Dabei beeindruckt der Roman mit einer Fülle von Themen, die für die heutige Gesellschaft relevanter nicht sein könnten. Es geht um Social Media, das weibliche Altern, Leben mit Behinderung, anstrengende Care Arbeit, prekäres Künstler*innenleben, Rassismus und Kolonialismus. Diese Themen sind auf interessante Weise miteinander verflochten, nein, sie fließen eher nebeneinander her: Es ist von allem zu viel und von jedem zu wenig. Die Verflechtungen ergeben Knoten, also Konflikte, die einfach existieren und niemand versucht die Konfliktknoten zu lösen und alles verläuft ins Nichts.
Es gibt einige Motive, die sich im Roman immer wieder wiederholen und diese zu entdecken, hat mir ungemein viel Spaß gemacht. Es gibt Bezüge zu verschiedenen Mythologien oder zur Astronomie — man achte auf die Namen der Figuren. Manchmal hatte ich das Gefühl, die Hauptfigur sucht das Universum in sich selbst, findet aber nur einen staubigen Alltag. Kann man den Roman als kosmische Sinnsuche verstehen? Wie genau ich das überhaupt meine? Weiß ich selbst nicht.

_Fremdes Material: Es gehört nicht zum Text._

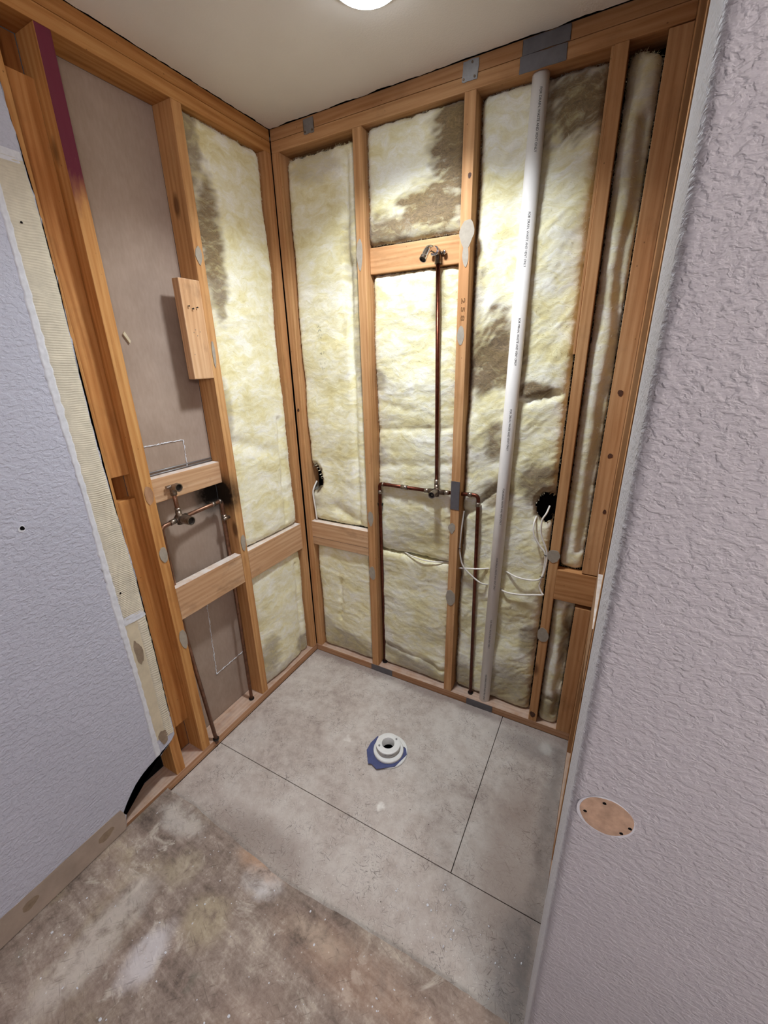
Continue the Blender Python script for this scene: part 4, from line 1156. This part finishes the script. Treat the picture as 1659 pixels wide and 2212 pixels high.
for a in (0.95, 3.95):
    q = dc + Vector((-0.003 + 0.040 * math.cos(a), 0.004 + 0.040 * math.sin(a), 0.048))
    tube('bolt', [q, q + Vector((0, 0, 0.003))], 0.0042, M['galv'], cap, 10, smooth=False)
def liner(seed, pts, z):
    return flat_poly('liner_scrap', [(x, y, z) for x, y in pts], (0, 0, 1), 0.0022, M['liner'], dr)
ang = lambda a, r: (dc.x + r * math.cos(a), dc.y + r * math.sin(a))
outer_l = [(0.596, -0.452), (0.600, -0.480), (0.640, -0.515), (0.660, -0.513), (0.688, -0.526), (0.735, -0.494), (0.762, -0.470), (0.785, -0.405), (0.779, -0.382)]
outer_l = [(0.617, -0.370), (0.606, -0.415), (0.608, -0.455), (0.646, -0.508), (0.660, -0.503), (0.690, -0.514), (0.752, -0.468), (0.772, -0.395), (0.757, -0.372), (0.748, -0.368)]
inner_l = [ang(a, 0.0635) for a in np.linspace(0.45, -3.60, 16)]
flat_poly('liner_scrap', [(x, y, 0.0074) for x, y in outer_l + inner_l], (0, 0, 1), 0.0024, M['liner'], dr)

# ------------------------------------------------------------------ lamps
def ceiling_lamp(label, loc, r, power, color, mat, deep=0.014):
    t = thing('ceiling_lamp', label, 'lamp', loc, None)
    c = Vector(loc)
    lathe_obj('trim_ring', [(r + 0.010, 0.0), (r + 0.009, -0.010), (r + 0.001, -0.014), (r - 0.002, -0.010), (r - 0.002, 0.0)], c, M['lamp_trim'], t, 48)
    lathe_obj('diffuser', [(0.0001, -0.010 - deep)] + [(r * math.sin(a), -0.010 - deep * math.cos(a)) for a in np.linspace(0.15, PI / 2, 8)], c, mat, t, 48)
    ld = bpy.data.lights.new('lamp_light', 'AREA'); ld.shape = 'DISK'; ld.size = 2 * r * 0.95; ld.energy = power; ld.color = color; ld.spread = ALCOVE_SPREAD
    lo = bpy.data.objects.new('lamp_light', ld); COL.objects.link(lo)
    lo.location = c + Vector((0, 0, -0.013 - deep))
    setparent(lo, t)
    return t
ceiling_lamp('bright round ceiling lamp over the stripped shower alcove', (0.683, -0.416, H), 0.085, ALCOVE_POWER, ALCOVE_COLOR, M['diffuser'], 0.026)
added_lamp = thing('added_wall_lamp', 'added globe lamp out of view on the side wall, lights the room', 'lamp', (2.6, -2.35, 2.05))  # unseen lamp, invented to supply the room's light
GC = Vector((2.46, -2.35, 2.05))
tube('wall_plate', [(2.599, GC.y, GC.z), (2.585, GC.y, GC.z)], 0.06, M['lamp_trim'], added_lamp, 32, smooth=False)
tube('arm', [(2.586, GC.y, GC.z), (2.53, GC.y, GC.z)], 0.012, M['chrome'], added_lamp, 16, smooth=False)
lathe_obj('globe', [(0.09 * math.sin(a) + 0.0001, -0.09 * math.cos(a)) for a in np.linspace(0, PI, 20)], GC, M['diffuser_added'], added_lamp, 32)

# ------------------------------------------------------------------ plaster crumbs on the floor
rnd = random.Random(77)
bm = bmesh.new()
for k in range(230):
    if rnd.random() < 0.75:
        x, y, z = rnd.uniform(0.03, 1.3), rnd.uniform(-1.5, -1.02), ZO
    else:
        x, y, z = rnd.uniform(0.9, 1.35), rnd.uniform(-0.95, -0.75), 0.0
    s = rnd.choice((0.0009, 0.0012, 0.0016, 0.0024)) * rnd.uniform(0.7, 1.3)
    r = bmesh.ops.create_icosphere(bm, subdivisions=1, radius=s)
    sx, sy = rnd.uniform(.6, 1.7), rnd.uniform(.6, 1.7)
    for v in r['verts']:
        v.co = Vector((v.co.x * sx + x, v.co.y * sy + y, v.co.z * 0.5 + z + s * 0.45))
o = obj('plaster_crumbs', bm_mesh(bm), M['gyp_white'])
tag(o, 'scattered white plaster crumbs on the worn floor', 'debris', kind='stuff')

Alleinstellungsmerkmal dieses Romans ist das sogenannte Love Scamming — Heiratsschwindel nur in modern — auf das sich die Protagonistin einlässt; aber anders als man denkt! Juno lernt Benu kennen, einen jungen Mann aus Nigeria, den sie belügt, um sich dadurch selbst frei zu fühlen. Und ihr Ehemann? Sitzt oder liegt die ganze Zeit in einem anderen Raum. Im Rahmen ihrer Gespräche mit Benu setzt sich die Protagonistin auch mit den Themen Rassismus und Kolonialismus auseinander. Aber auch diese Auseinandersetzung führt ins Nichts. Das Kennenlernen gibt der Protagonistin die Möglichkeit, sich mit ihren Privilegien auseinanderzusetzen, aber insgesamt bleibt sie dabei auf einer performativen Ebene hängen. Juno stellt z. B. fest, dass die Namen der Sternbilder im nachtnächtlichen Himmel westlich geprägt sind und sie fragt sich, was Benu wohl davon hält. Aber sie geht mit ihm nicht in einen Dialog. Sie stellt es fest und damit hat es sich. Der Roman will vieles, schafft aber nur die Hälfte.
Der Satz „Und damit hat es sich“ beschreibt den Roman sowieso ganz gut. Was das so genau bedeutet, weiß ich selbst nicht. Ganz allgemein bleibt in diesem Roman vieles unklar: die Beziehung zwischen Juno und Jupiter; die unnahbare Protagonistin und was überhaupt der springende Punkt von dem Ganzen sein soll. Am Ende gibt es keine Resolution, alles läuft irgendwie aus. Und ja, vielleicht sollte ich den Roman nicht allzu sehr hinterfragen. Und gleichzeitig frage ich mich und rufe aus: „Was für ein Theater?!“
Mein Fazit
Der Roman ist in meinen Augen ein interessant-seltsames, exzentrisch-performatives Kunstgebilde, das von einer Realität erzählt, die mir einerseits sehr abgehoben, aber andererseits erschreckend trocken und alltäglich erscheint. Wie ich diesen Roman bewerte? Ich weiß es nicht. Es gibt so vieles, was ich im Hinblick auf diesen Roman nicht weiß oder nicht verstehe. Manchmal fühlt man sich nicht angesprochen, manchmal gehört man nicht zur intendierten Zielgruppe. Und irgendwie tut mir das auch leid, aber manchmal ist das einfach so.